Our candidates take only the average workers’ wage because to do otherwise would be to lose connection with the realities facing the people they represent. Our councilors and members of parliament do not decide on policy on their own. Rather, they represent the positions democratically decided by the members of our party and consult with the movements and campaigns in their areas.
We do not agree with those who say that leftists who enter capitalist elected bodies will inevitably be corrupted, but that is only because we make absolutely sure that our public representatives are accountable to the working people and the party that sent them to these bodies, as well as having a crystal clear understanding of the realities of capitalism and the necessity of a socialist transformation of society.
In Liverpool, England in the mid-1980s, our sister organization played the leading role in the establishment of a socialist majority on the city council. At the time, there were huge class battles culminating in the heroic British miners’ strike where the workers faced a ferocious onslaught from the hated Thatcher government. The Liverpool socialist council, backed up by mass demonstrations and strikes of the city’s workers, refused to impose cuts as dictated by the Thatcher government and in fact brought in a range of reforms for ordinary people despite Thatcher’s best efforts to shut the council down.
In Ireland a decade later, our organization in Dublin led a mass campaign of non-payment of a hated water tax that was double taxation on ordinary people. The campaign chose to take its struggle into the political arena and run candidates against the establishment parties. The key public spokesperson of the campaign, Joe Higgins of the Socialist Party, was elected to the Irish parliament in 1997. This was in reality the culmination of the campaign and the water tax was repealed.
If Ty Moore, Kshama Sawant, or Seamus Whelan is elected this November, it will be a very significant political event. Of course, in and of itself socialists winning one or two council seats will in no way change the fundamental political balance of forces in U.S. society or even in the local area.

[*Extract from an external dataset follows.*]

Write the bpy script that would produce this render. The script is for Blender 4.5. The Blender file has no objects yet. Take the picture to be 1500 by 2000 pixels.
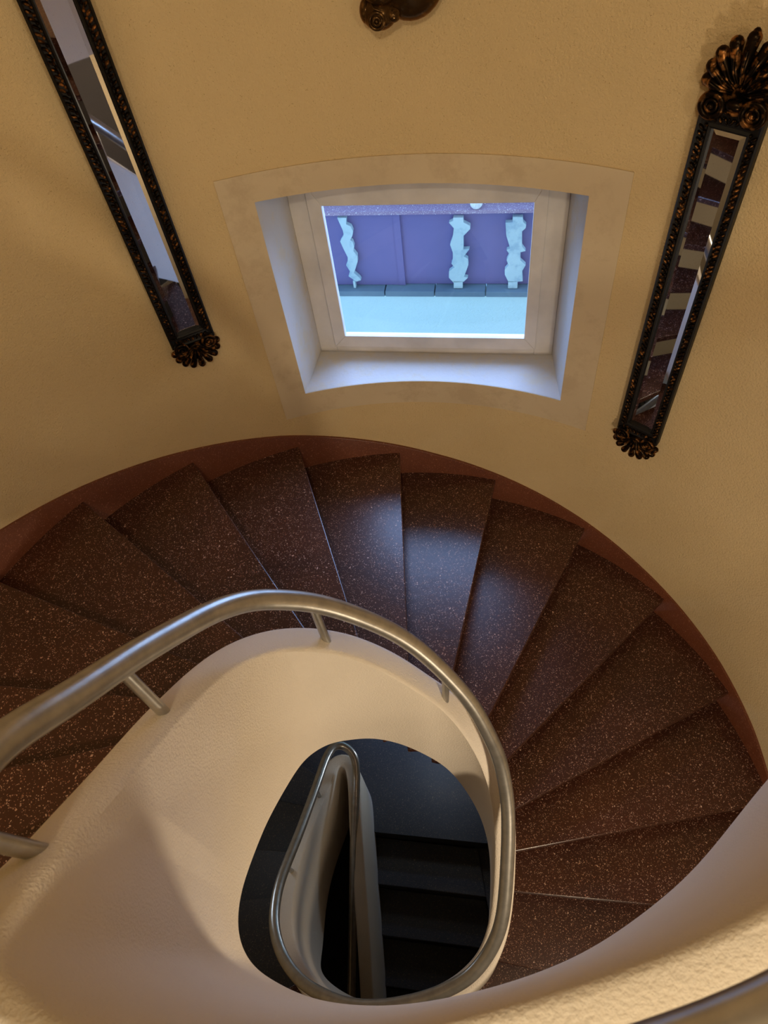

But Kshama Sawant’s tremendous 44,000 votes in the primary and the results in November, win or lose, will demonstrate that socialists can credibly take on pro-corporate politicians at a local level. If this leads to more groups and individuals following our path in 2014, it will be a real contribution to rebuilding a credible left in the U.S. And in Seattle, Minneapolis, and Boston, it will help raise the sights of tens of thousands of working people that a new type of politics that truly represents them is possible.